Tuesday, April 22, 2008

Tell It To The Judge?

One major obstacle to mediation is the concern that self-tailored resolutions won’t be “legally binding,” coupled with the usually unfounded fear that the other person will ignore or violate the resulting non-judicial agreement.

To these worriers, I offer the paradoxical fact that people are more likely to honor and abide by decisions of their own making than by those imposed upon them by an authority figure like a judge.

The other common obstacle in getting people to mediate is that they both desperately want to "tell it to the judge," a holdover from the childhood threat of "telling Mom" or "telling the teacher," the difference being that the judge really doesn't care about you!

Judges are busy, and besides, they've heard it all before. Your sob story may be terribly compelling to you, but it's old news to them, and they've got plenty more stories where yours came from -- there aren't enough ears in the entire judicial system to hear even a fraction of them.

Still, fueled by the popularity of courtroom "reality shows," disputants fantasize that a stern authority figure will sympathize with their suffering and wag a scolding finger at their nemesis -- which is as unlikely a scenario as you're likely to see in a real-life courthouse. As far as judges are concerned, you're both wrong for wasting their precious time -- and their job is to somehow sort out and throw a bone to whoever's less wrong, and get rid of both of you as quickly as possible.

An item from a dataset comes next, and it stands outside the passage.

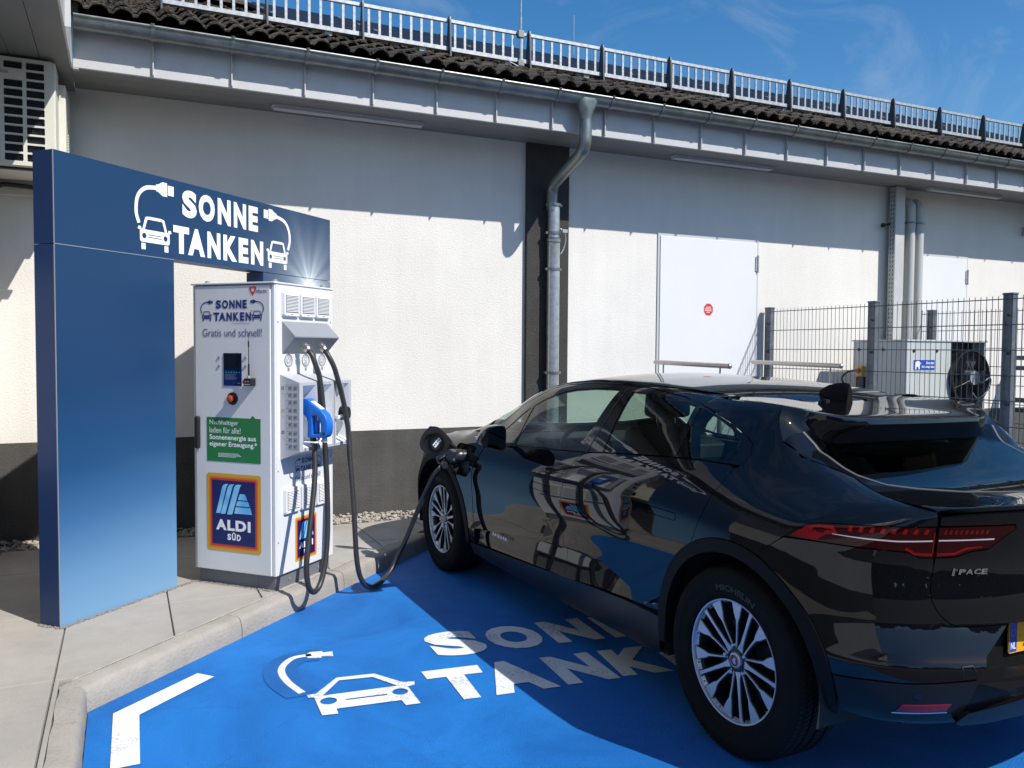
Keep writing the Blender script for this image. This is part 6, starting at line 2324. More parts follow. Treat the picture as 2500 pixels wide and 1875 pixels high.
# lamps
lo_ = panel('tail_lamp', lamp_out, M['lampred'], off=0.0015, grid=0.02, h=0.01)
li_ = panel('tail_lamp', lamp_in, M['lampred'], off=0.0015, grid=0.02, h=0.01)
def inlay(name, poly, m, par, off=0.0022, h=0.012):
    return panel(name, poly, m, parent=par, off=off, gap=0, depth=0, grid=0.03, h=h)
inlay('light_bar', ribbon([(-0.452, 0.9445), (-0.560, 0.9405), (-0.663, 0.9390), (-0.783, 0.9440)], [0.002, 0.0045, 0.005, 0.005]), M['lampline'], lo_)
inlay('light_bar', ribbon([(-0.801, 0.9450), (-0.90, 0.9465), (-1.006, 0.9480)], 0.005), M['lampline'], li_)
inlay('lamp_band', ribbon([(-0.688, 0.917), (-0.722, 0.898), (-0.783, 0.896)], 0.009), M['lampbright'], lo_)
inlay('lamp_band', ribbon([(-0.783, 0.973), (-0.783, 0.900)], 0.005), M['lampbright'], lo_, off=0.0026)
inlay('lamp_band', ribbon([(-0.800, 0.897), (-0.862, 0.899), (-0.905, 0.917), (-0.965, 0.922)], [0.009, 0.009, 0.008, 0.004]), M['lampbright'], li_)
inlay('lamp_tip', [(-0.300, 0.9165), (-0.352, 0.955), (-0.398, 0.966), (-0.452, 0.970), (-0.470, 0.946), (-0.430, 0.940), (-0.40, 0.917)], M['lampbright'], lo_)
for k in range(8):
    u = -0.500 - 0.035 * k
    inlay('lamp_element', [(u, 0.960 + 0.001 * k), (u - 0.008, 0.975 + 0.001 * k), (u - 0.020, 0.976 + 0.001 * k), (u - 0.014, 0.958 + 0.001 * k)], M['lampbright'], lo_)
for k in range(9):
    u = -0.815 - 0.019 * k
    inlay('lamp_element', [(u, 0.968), (u - 0.004, 0.981), (u - 0.011, 0.981), (u - 0.008, 0.966)], M['lampbright'], li_)
# rear bumper and lower valance
bump = [(-0.156, 0.825), (-0.275, 0.9085)] + lamp_out[:6:-1][:6] + tg_edge[0:1]
bump = [(-0.156, 0.825), (-0.275, 0.9085), (-0.390, 0.9125), (-0.469, 0.9115), (-0.655, 0.9045), (-0.699, 0.9025), (-0.740, 0.8835), (-0.7905, 0.8845)] + tg_edge[1:] + rec_edge + ridge[::-1][1:] + arcpts(*RC, RRo, on_ring(*RC, RRo, (-0.472, 0.481)), a_s, 12)[1:-1]
panel('rear_bumper', bump, M['paint'], grid=0.03, depth=0.10)
mb = MB()
rx_ = -0.668
mb.add([(rx_, 0.56, 0.47), (rx_, -0.56, 0.47), (rx_, -0.44, 0.70), (rx_, 0.44, 0.70)], [(0, 1, 2, 3)])
mb.add([(rx_ - 0.001, 0.55, 0.485), (rx_ - 0.001, -0.55, 0.485), (-0.83, -0.50, 0.492), (-0.845, 0.0, 0.497), (-0.83, 0.50, 0.492)], [(0, 1, 2, 3, 4)])
mb.build('plate_recess', M['satin'], car)
val = [(-0.474, 0.478), (-0.489, 0.479), (-0.584, 0.484), (-0.677, 0.484), (-0.783, 0.489), (-0.905, 0.498), (-1.057, 0.508), (UC, 0.511)]
vlow = [(-0.50, 0.355), (-0.60, 0.337), (-0.75, 0.335), (-0.85, 0.340), (-1.1, 0.35), (UC, 0.35)]
vo = val + mirr(val[:-1]) + [(2 * UC - u, z) for u, z in vlow[:-1]] + vlow[::-1]
refl = [(-0.658, 0.384), (-0.677, 0.411), (-0.825, 0.418), (-0.812, 0.392)]
M['lowbumper'] = mat('dark_bumper_plastic', (0.008, 0.008, 0.009), 0.30, spec=0.28)
panel('bumper_valance', vo, M['lowbumper'], mirror=False, grid=0.035, depth=0.06)
rf_ = panel('rear_reflector', refl, M['reflector'], off=0.003, gap=0, grid=0.03, h=0.012, depth=0.004)
inlay('reflector_strip', ribbon([(-0.650, 0.381), (-0.735, 0.385), (-0.816, 0.389)], 0.004), M['chrome'], rf_, off=0.0045)
dif = [(-0.845, 0.362), (-0.876, 0.397), (-0.943, 0.413), (-1.072, 0.442), (UC, 0.452)]
dlo = [(-0.86, 0.352), (-0.944, 0.356), (-1.099, 0.378), (UC, 0.385)]
panel('diffuser', dif + mirr(dif[:-1]) + [(2 * UC - u, z) for u, z in dlo[:-1]] + dlo[::-1], M['gloss'], mirror=False, off=0.020, gap=0, grid=0.035, depth=0.07)
for u, z in ((-0.720, 0.444), (-1.009, 0.464)):
    panel('parking_sensor', circ(u, z, 0.012, 14), M['gloss'], off=0.001, gap=0, grid=0.02, h=0.006, depth=0.002)
tow = [(-0.848, 0.545), (-0.882, 0.548), (-0.896, 0.516), (-0.853, 0.505)]
panel('towing_cover', ribbon(tow + tow[:1], 0.0022), M['black'], off=0.0008, gap=0, depth=0, grid=0.05, h=0.01)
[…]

Besides, the judge doesn’t know you, doesn’t share your depth of passion in your situation, doesn’t have the time or inclination to explore avenues of resolution. His primary goal is not “justice,” but rather to clear the cumbersome docket, quickly and efficiently, with what usually amounts to snap judgments, with predictably unsatisfying outcomes.

As a homework exercise, I send doubters to the courthouse and instruct them to wait in the corridor outside any courtroom and ask the emerging parties, “Who won?” … and count how few people raise their hand.

Bottom line: if you really want to be heard, if you really want your thoughts and opinions and feelings to matter, if you want to shape your destiny and not put it in the hands of an uncaring stranger, then do yourself a favor and see a mediator, not a judge.